Some of the stories, like Jakazi’s on basketball, offered perspectives on dealing with preconceived notions about race around the world.

“A lot of [the children] were surprised about the way I acted. Being around me, it defeated the stereotypes they thought were true,” Jakazi said. “And I learned a lot from them by being immersed in their culture.”

Other panelists also discussed the way traveling and living in other countries had shifted their own cultural understanding — which was a broader goal of the panel, according to Pitt Peace Corps recruiter Nicholas Langston.

“We want people to know that the Peace Corps isn’t just made up of a bunch of white guys,” Langston said. “And that anyone can discover more about themselves and others, gain experience and make connections through working as a Peace Corp volunteer.”

According to the Peace Corps website, 28 percent of accepted volunteers identify as minorities in America based on their race or sexuality. But, as several panelists pointed out, those who identify with a majority or minority group in America can find their experiences flip-flopped in other countries.

Ryan Stannard, a Pitt graduate student studying international development, said he felt like a “white blond guy who stuck out” while volunteering in Thailand from 2014 to 2016. For that reason, he didn’t want to talk about his homosexuality.

“I figured I already attracted enough attention just by how I looked,” Stannard said. “It was a little hard not saying anything, but it gave me a new perspective on how some people are viewed differently just by their appearance.”

Ryan Flint, a graduate student and former volunteer who is black, said his race helped when he was teaching English to students in Africa.

“It was easy for me to get the community to trust me, and I was able to convince them to work with me pretty quickly,” Flint said.

As a Peace Corp volunteer, Langston has been to Rwanda and Uganda. In Rwanda, he taught English and entrepreneurship classes and helped coordinate clubs for women’s empowerment. In Uganda, he served as a development consultant for an under-construction orphanage.

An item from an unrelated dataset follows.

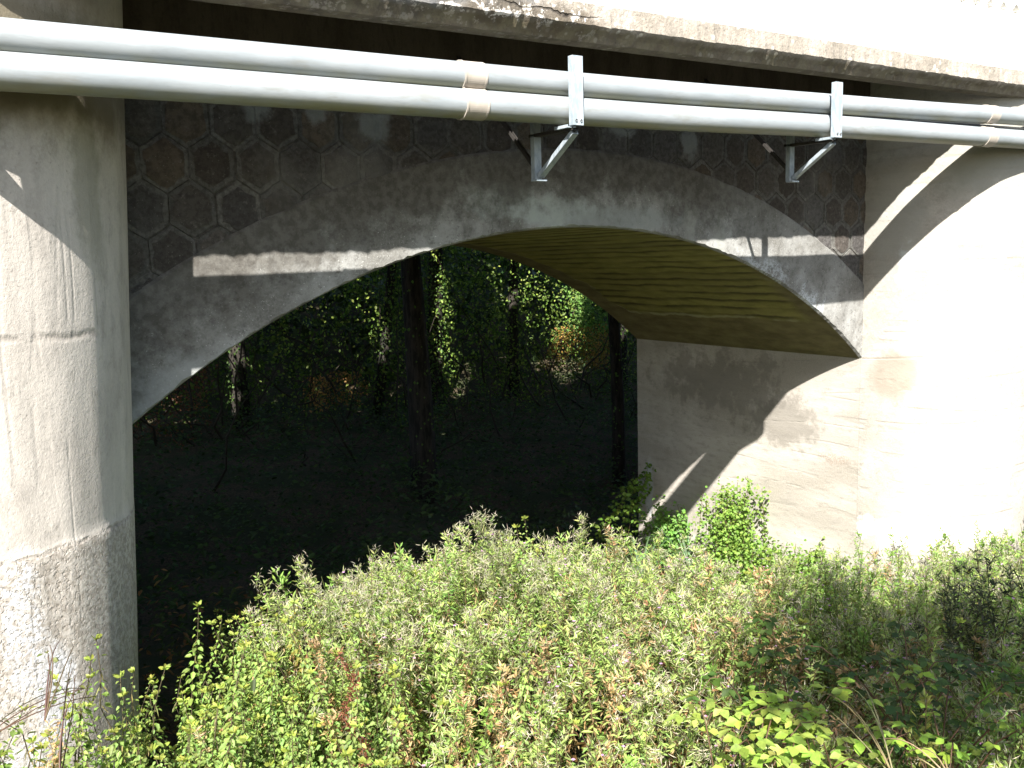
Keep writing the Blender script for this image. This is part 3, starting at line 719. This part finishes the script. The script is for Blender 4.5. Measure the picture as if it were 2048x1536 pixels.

Both times, he found people assumed he was wealthy because he was a white American man.

“They’d all think that I owned a BMW and had a lot of money,” Langston said. “Part of the job of being a [volunteer], besides educating and empowering communities, is to teach others about your culture, and to learn from theirs and take that back home with you.”

Mariana Dougherty, a sophomore psychology major who attended the panel, had traveled to Nicaragua in high school to work with an organization that constructs schools in places without the adequate infrastructure for education called buildOn.

She said she’s interested in doing similar work after graduation and came to the panel to hear from Peace Corps alum.

“I think this panel was pretty useful, since I was able to learn more about what a Peace Corps volunteer experiences in different cultures through some new and unique perspectives,” Dougherty said.

Joel Garceau, a graduate student studying international development at Pitt, also did service work in Thailand and felt comfortable coming out to his co-teacher about halfway through his time there. He quipped that she treated him the same afterwards and “stopped trying to find [him] a girlfriend.

Overall, Garceau’s experience made him feel less intimidated about interacting with other people.

“You’ve got to be a lot more outgoing when you’re immersed in a different culture in order to connect with others,” Garceau said. “And when you connect with them, you find out that although people have different beliefs and attitudes, we’re all basically imperfect humans.”